- [STORED DATA]
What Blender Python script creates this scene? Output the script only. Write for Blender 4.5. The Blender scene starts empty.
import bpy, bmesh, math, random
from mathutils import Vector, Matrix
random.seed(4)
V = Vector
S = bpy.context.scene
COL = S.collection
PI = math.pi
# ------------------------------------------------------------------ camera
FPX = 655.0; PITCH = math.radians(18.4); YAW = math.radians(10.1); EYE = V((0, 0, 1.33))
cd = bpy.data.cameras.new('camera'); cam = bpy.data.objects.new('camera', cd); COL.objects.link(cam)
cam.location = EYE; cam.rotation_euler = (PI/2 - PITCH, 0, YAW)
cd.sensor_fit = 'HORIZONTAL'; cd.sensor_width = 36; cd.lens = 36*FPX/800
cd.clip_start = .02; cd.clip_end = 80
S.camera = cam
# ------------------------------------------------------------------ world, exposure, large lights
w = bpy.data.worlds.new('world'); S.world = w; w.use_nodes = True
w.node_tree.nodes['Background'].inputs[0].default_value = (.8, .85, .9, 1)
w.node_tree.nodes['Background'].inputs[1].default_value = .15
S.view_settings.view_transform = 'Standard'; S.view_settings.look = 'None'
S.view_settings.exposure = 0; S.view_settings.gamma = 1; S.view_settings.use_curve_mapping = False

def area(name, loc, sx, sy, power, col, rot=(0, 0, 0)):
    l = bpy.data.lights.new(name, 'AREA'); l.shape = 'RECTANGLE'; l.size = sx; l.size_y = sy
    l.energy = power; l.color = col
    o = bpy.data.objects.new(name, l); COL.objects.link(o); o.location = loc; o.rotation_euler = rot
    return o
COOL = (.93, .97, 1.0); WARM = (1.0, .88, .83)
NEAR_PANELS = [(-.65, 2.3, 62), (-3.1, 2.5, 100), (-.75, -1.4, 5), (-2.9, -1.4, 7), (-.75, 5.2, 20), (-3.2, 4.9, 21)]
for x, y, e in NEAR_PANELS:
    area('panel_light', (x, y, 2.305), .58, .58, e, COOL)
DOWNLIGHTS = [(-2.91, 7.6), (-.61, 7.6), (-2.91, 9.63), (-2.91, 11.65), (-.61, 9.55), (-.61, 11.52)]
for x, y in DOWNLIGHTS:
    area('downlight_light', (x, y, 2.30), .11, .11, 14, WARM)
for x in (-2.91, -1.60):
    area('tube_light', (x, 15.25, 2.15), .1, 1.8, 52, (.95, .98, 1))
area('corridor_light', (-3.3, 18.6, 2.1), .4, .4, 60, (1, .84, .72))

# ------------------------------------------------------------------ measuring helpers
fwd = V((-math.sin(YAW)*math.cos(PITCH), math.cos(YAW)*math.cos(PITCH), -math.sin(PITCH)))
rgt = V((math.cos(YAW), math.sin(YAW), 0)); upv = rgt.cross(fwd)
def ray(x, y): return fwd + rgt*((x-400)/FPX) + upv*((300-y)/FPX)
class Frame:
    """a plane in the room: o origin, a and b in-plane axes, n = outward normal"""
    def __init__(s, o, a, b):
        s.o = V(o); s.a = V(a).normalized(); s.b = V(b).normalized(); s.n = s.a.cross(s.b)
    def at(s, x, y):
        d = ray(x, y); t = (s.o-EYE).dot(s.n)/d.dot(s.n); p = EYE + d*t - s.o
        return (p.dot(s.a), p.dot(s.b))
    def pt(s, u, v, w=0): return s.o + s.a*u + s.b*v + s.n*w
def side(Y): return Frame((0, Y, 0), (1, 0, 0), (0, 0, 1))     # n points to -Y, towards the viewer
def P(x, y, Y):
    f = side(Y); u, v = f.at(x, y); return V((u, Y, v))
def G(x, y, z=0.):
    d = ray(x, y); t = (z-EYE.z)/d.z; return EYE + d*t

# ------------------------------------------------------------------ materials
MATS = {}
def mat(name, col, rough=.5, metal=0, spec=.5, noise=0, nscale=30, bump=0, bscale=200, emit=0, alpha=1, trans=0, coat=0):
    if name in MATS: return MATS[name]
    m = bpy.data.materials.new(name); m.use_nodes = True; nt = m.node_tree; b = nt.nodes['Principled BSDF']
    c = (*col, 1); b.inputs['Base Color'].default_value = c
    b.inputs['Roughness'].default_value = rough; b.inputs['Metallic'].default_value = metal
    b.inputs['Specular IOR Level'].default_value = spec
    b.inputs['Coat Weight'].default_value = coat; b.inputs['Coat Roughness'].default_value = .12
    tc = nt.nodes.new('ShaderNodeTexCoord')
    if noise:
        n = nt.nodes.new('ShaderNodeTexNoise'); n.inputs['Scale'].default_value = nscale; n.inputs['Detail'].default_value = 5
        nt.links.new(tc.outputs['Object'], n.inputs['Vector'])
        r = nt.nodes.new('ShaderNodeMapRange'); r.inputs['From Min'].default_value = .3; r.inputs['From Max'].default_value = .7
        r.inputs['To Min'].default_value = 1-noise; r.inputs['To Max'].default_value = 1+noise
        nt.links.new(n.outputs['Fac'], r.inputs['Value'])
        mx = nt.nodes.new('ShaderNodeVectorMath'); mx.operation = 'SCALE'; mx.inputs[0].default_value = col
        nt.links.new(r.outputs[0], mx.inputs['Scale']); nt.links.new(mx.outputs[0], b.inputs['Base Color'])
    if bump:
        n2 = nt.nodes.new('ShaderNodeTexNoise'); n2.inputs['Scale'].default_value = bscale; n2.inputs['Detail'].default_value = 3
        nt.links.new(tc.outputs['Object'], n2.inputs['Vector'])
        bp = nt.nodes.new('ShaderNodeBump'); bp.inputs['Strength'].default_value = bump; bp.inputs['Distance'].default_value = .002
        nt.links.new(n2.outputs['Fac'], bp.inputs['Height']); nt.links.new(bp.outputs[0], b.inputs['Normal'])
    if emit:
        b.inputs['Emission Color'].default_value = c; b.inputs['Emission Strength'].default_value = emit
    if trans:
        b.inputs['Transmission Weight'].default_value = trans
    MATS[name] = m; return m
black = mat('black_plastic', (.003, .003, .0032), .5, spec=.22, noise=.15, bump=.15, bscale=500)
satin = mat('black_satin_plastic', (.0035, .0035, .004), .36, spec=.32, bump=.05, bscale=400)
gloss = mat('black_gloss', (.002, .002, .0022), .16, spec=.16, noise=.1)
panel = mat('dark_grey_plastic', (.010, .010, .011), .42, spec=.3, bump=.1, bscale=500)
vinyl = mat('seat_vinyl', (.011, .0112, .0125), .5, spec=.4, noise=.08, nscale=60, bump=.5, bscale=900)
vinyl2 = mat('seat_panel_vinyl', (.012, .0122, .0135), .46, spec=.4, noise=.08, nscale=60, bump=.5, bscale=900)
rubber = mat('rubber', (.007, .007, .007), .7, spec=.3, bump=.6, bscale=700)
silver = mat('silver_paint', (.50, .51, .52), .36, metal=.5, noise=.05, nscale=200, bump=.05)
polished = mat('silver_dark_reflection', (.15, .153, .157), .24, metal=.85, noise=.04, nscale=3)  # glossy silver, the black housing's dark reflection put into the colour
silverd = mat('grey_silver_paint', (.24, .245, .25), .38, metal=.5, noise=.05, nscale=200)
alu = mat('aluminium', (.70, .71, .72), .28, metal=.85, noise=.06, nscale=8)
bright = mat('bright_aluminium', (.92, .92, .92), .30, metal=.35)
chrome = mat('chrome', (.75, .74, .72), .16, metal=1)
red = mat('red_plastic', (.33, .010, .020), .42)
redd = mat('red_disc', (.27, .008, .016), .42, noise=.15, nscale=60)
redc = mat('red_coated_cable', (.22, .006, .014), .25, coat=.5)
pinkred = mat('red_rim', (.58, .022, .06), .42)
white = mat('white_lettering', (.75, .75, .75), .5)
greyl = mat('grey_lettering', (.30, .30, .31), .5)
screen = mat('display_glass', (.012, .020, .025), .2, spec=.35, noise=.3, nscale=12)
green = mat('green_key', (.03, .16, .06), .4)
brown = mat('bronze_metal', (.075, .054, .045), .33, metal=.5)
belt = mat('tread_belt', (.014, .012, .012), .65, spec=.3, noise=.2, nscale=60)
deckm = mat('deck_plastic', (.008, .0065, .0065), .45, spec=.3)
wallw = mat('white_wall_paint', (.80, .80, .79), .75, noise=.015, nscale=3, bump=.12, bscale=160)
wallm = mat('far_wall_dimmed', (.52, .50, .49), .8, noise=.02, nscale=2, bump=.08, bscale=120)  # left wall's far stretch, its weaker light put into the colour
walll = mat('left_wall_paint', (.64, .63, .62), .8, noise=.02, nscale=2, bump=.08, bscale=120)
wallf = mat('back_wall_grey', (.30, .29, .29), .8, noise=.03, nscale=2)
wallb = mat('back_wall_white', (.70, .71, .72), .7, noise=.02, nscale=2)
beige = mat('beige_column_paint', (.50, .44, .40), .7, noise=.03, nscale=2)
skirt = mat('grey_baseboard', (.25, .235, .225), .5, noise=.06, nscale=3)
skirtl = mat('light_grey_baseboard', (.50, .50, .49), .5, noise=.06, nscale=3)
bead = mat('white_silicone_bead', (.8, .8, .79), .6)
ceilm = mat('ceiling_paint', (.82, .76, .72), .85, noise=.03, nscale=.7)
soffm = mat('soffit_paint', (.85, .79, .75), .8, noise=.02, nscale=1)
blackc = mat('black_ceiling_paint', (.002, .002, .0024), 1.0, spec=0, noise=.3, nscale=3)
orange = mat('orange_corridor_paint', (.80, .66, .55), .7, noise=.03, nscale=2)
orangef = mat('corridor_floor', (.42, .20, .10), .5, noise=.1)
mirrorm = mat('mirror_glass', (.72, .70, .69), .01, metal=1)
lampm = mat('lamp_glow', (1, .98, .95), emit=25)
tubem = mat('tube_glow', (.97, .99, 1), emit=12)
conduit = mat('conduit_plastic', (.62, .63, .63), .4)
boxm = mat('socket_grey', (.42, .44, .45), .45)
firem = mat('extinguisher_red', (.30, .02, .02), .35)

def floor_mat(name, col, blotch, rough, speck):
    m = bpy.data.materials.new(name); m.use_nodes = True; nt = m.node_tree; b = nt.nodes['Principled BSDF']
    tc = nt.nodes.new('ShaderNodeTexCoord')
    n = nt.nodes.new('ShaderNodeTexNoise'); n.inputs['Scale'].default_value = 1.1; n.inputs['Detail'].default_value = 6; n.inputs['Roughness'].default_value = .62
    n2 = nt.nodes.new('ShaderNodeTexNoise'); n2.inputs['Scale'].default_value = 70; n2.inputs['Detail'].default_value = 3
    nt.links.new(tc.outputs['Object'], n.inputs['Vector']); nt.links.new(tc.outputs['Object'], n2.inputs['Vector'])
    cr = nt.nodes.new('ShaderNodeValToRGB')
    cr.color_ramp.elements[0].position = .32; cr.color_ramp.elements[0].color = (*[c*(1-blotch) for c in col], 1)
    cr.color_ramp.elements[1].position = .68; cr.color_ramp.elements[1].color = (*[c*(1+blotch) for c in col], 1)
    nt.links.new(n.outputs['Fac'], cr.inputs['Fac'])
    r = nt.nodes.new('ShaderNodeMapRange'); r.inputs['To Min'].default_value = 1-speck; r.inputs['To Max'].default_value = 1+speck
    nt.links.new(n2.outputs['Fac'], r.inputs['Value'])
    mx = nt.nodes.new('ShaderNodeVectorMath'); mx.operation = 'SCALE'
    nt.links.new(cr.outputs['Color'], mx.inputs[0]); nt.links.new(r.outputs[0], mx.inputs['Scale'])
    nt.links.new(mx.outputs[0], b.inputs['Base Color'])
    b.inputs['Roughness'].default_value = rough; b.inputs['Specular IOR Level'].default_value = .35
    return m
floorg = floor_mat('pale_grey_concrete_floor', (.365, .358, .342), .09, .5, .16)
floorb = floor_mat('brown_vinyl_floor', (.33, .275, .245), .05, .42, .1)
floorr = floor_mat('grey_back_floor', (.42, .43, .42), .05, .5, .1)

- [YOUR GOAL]
Exactly as they appear, please write out the lines from the opening of the listing above down to the line containing "S.view_settings.exposure = 0;", with both end lines included.

- [ANSWER TO THIS EXERCISE]
What Blender Python script creates this scene? Output the script only. Write for Blender 4.5. The Blender scene starts empty.
import bpy, bmesh, math, random
from mathutils import Vector, Matrix
random.seed(4)
V = Vector
S = bpy.context.scene
COL = S.collection
PI = math.pi
# ------------------------------------------------------------------ camera
FPX = 655.0; PITCH = math.radians(18.4); YAW = math.radians(10.1); EYE = V((0, 0, 1.33))
cd = bpy.data.cameras.new('camera'); cam = bpy.data.objects.new('camera', cd); COL.objects.link(cam)
cam.location = EYE; cam.rotation_euler = (PI/2 - PITCH, 0, YAW)
cd.sensor_fit = 'HORIZONTAL'; cd.sensor_width = 36; cd.lens = 36*FPX/800
cd.clip_start = .02; cd.clip_end = 80
S.camera = cam
# ------------------------------------------------------------------ world, exposure, large lights
w = bpy.data.worlds.new('world'); S.world = w; w.use_nodes = True
w.node_tree.nodes['Background'].inputs[0].default_value = (.8, .85, .9, 1)
w.node_tree.nodes['Background'].inputs[1].default_value = .15
S.view_settings.view_transform = 'Standard'; S.view_settings.look = 'None'
S.view_settings.exposure = 0; S.view_settings.gamma = 1; S.view_settings.use_curve_mapping = False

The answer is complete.